◆ **Problem to solve**
Transcribe each record exactly. Include every one.

◆ **Items**
◇ ◇ ◇

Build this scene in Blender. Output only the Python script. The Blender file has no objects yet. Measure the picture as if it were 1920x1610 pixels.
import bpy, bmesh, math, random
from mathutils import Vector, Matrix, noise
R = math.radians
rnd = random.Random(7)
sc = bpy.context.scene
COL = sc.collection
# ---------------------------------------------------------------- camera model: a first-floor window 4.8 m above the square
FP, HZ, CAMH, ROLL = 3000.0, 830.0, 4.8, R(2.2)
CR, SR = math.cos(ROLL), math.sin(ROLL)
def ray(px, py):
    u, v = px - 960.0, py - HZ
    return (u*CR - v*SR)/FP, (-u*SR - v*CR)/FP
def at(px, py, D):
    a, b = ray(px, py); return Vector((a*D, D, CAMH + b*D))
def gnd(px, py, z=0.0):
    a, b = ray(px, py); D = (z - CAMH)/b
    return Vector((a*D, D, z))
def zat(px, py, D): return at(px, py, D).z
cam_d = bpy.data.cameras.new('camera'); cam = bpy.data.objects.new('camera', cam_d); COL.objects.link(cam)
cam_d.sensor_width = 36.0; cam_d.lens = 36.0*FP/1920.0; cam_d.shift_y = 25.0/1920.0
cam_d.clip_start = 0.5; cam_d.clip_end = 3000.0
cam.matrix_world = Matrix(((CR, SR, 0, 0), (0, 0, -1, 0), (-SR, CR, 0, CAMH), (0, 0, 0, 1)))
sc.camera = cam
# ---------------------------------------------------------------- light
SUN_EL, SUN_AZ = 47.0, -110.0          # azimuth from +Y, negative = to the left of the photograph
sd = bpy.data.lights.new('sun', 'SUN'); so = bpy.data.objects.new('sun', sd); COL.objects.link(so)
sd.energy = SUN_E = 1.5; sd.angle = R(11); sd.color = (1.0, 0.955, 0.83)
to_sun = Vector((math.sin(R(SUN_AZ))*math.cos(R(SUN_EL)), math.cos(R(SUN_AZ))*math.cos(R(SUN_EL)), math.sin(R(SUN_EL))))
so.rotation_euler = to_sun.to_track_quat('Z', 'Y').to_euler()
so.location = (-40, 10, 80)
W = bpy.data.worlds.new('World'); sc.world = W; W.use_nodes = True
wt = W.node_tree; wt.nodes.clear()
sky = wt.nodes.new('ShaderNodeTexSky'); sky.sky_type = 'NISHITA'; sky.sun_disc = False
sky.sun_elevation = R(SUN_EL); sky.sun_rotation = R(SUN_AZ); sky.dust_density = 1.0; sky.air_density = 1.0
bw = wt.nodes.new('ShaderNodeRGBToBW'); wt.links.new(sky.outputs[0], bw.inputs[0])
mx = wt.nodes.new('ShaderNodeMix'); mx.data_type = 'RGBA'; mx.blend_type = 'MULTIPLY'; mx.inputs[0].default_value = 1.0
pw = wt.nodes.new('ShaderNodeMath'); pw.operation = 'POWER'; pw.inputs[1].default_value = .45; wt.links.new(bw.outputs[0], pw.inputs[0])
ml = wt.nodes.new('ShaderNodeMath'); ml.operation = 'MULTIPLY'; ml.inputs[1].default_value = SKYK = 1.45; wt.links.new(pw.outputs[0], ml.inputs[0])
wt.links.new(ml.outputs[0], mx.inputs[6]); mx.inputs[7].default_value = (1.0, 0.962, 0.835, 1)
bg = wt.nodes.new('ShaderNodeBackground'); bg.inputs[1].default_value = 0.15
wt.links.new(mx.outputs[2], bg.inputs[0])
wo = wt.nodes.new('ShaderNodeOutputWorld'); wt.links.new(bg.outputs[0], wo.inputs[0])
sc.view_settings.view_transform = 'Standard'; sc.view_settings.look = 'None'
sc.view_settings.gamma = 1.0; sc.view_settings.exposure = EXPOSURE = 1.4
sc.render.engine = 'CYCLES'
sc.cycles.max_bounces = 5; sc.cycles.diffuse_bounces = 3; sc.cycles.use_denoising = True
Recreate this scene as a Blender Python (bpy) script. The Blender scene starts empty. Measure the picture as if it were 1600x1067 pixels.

◇ ◇ ◇

◆ **Result**
Build this scene in Blender. Output only the Python script. The Blender file has no objects yet. Measure the picture as if it were 1920x1610 pixels.
import bpy, bmesh, math, random
from mathutils import Vector, Matrix, noise
R = math.radians
rnd = random.Random(7)
sc = bpy.context.scene
COL = sc.collection
# ---------------------------------------------------------------- camera model: a first-floor window 4.8 m above the square
FP, HZ, CAMH, ROLL = 3000.0, 830.0, 4.8, R(2.2)
CR, SR = math.cos(ROLL), math.sin(ROLL)
def ray(px, py):
    u, v = px - 960.0, py - HZ
    return (u*CR - v*SR)/FP, (-u*SR - v*CR)/FP
def at(px, py, D):
    a, b = ray(px, py); return Vector((a*D, D, CAMH + b*D))
def gnd(px, py, z=0.0):
    a, b = ray(px, py); D = (z - CAMH)/b
    return Vector((a*D, D, z))
def zat(px, py, D): return at(px, py, D).z
cam_d = bpy.data.cameras.new('camera'); cam = bpy.data.objects.new('camera', cam_d); COL.objects.link(cam)
cam_d.sensor_width = 36.0; cam_d.lens = 36.0*FP/1920.0; cam_d.shift_y = 25.0/1920.0
cam_d.clip_start = 0.5; cam_d.clip_end = 3000.0
cam.matrix_world = Matrix(((CR, SR, 0, 0), (0, 0, -1, 0), (-SR, CR, 0, CAMH), (0, 0, 0, 1)))
sc.camera = cam
# ---------------------------------------------------------------- light
SUN_EL, SUN_AZ = 47.0, -110.0          # azimuth from +Y, negative = to the left of the photograph
sd = bpy.data.lights.new('sun', 'SUN'); so = bpy.data.objects.new('sun', sd); COL.objects.link(so)
sd.energy = SUN_E = 1.5; sd.angle = R(11); sd.color = (1.0, 0.955, 0.83)
to_sun = Vector((math.sin(R(SUN_AZ))*math.cos(R(SUN_EL)), math.cos(R(SUN_AZ))*math.cos(R(SUN_EL)), math.sin(R(SUN_EL))))
so.rotation_euler = to_sun.to_track_quat('Z', 'Y').to_euler()
so.location = (-40, 10, 80)
W = bpy.data.worlds.new('World'); sc.world = W; W.use_nodes = True
wt = W.node_tree; wt.nodes.clear()
sky = wt.nodes.new('ShaderNodeTexSky'); sky.sky_type = 'NISHITA'; sky.sun_disc = False
sky.sun_elevation = R(SUN_EL); sky.sun_rotation = R(SUN_AZ); sky.dust_density = 1.0; sky.air_density = 1.0
bw = wt.nodes.new('ShaderNodeRGBToBW'); wt.links.new(sky.outputs[0], bw.inputs[0])
mx = wt.nodes.new('ShaderNodeMix'); mx.data_type = 'RGBA'; mx.blend_type = 'MULTIPLY'; mx.inputs[0].default_value = 1.0
pw = wt.nodes.new('ShaderNodeMath'); pw.operation = 'POWER'; pw.inputs[1].default_value = .45; wt.links.new(bw.outputs[0], pw.inputs[0])
ml = wt.nodes.new('ShaderNodeMath'); ml.operation = 'MULTIPLY'; ml.inputs[1].default_value = SKYK = 1.45; wt.links.new(pw.outputs[0], ml.inputs[0])
wt.links.new(ml.outputs[0], mx.inputs[6]); mx.inputs[7].default_value = (1.0, 0.962, 0.835, 1)
bg = wt.nodes.new('ShaderNodeBackground'); bg.inputs[1].default_value = 0.15
wt.links.new(mx.outputs[2], bg.inputs[0])
wo = wt.nodes.new('ShaderNodeOutputWorld'); wt.links.new(bg.outputs[0], wo.inputs[0])
sc.view_settings.view_transform = 'Standard'; sc.view_settings.look = 'None'
sc.view_settings.gamma = 1.0; sc.view_settings.exposure = EXPOSURE = 1.4
sc.render.engine = 'CYCLES'
sc.cycles.max_bounces = 5; sc.cycles.diffuse_bounces = 3; sc.cycles.use_denoising = True
Recreate this scene as a Blender Python (bpy) script. The Blender scene starts empty. Measure the picture as if it were 1600x1067 pixels.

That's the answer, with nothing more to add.